La
lagartija de acelerados movimientos busca las solanas para activarse
y yo no sé cómo esquivar la calorina y seguir funcionando con
cierta normalidad.
El
grano de uva se derrite con la subida de la temperatura y seducido
ante el calorcito se vuelve dulce y pleno, mientras por mi frente se
desliza una gota redondita de sudor.
La
cigarra está pletórica y en sintonía con la elevación del
mercurio emite la más elaborada sinfonía.
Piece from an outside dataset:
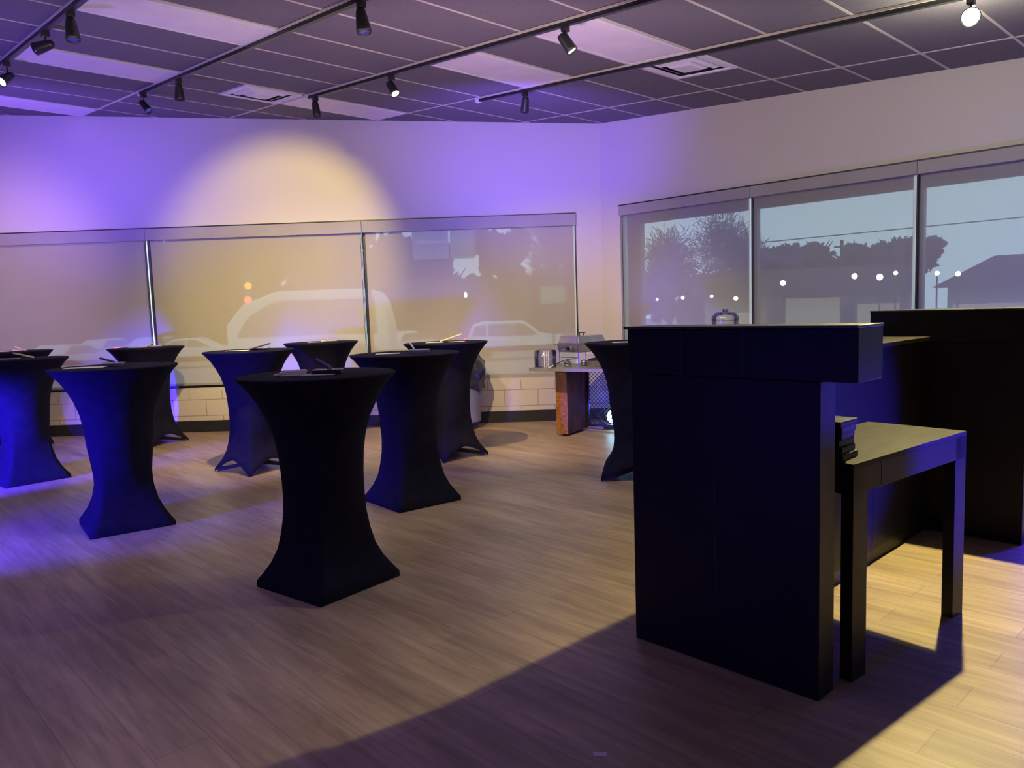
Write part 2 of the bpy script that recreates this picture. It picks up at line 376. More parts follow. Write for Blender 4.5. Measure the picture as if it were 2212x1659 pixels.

En cambio, mientras
sigo la banda sonora animal, la percepción del calor se hace más
intensa y así consigo tener varios sentidos completamente
desestabilizados.
El
trigo verde que tapizaba laderas y llanos se ha vuelto dorado de puro
placer mientras mi rostro se congestiona y comienza a adquirir un
tono rojizo que habla claramente de mi inadecuación a la
transpiración en climas cálidos.
Estoy
hasta el capirote de este calor estival en latitudes patrias frías y
de esta naturaleza inclemente que funciona impasible ante mis
pesares.
Con una
mínima esperanza de paliar la situación me voy a poner a leer a
Javier Cacho y su Admundsen-Scott: duelo en la Antártida. No
se me ocurre otro mejor remedio a mi alcance.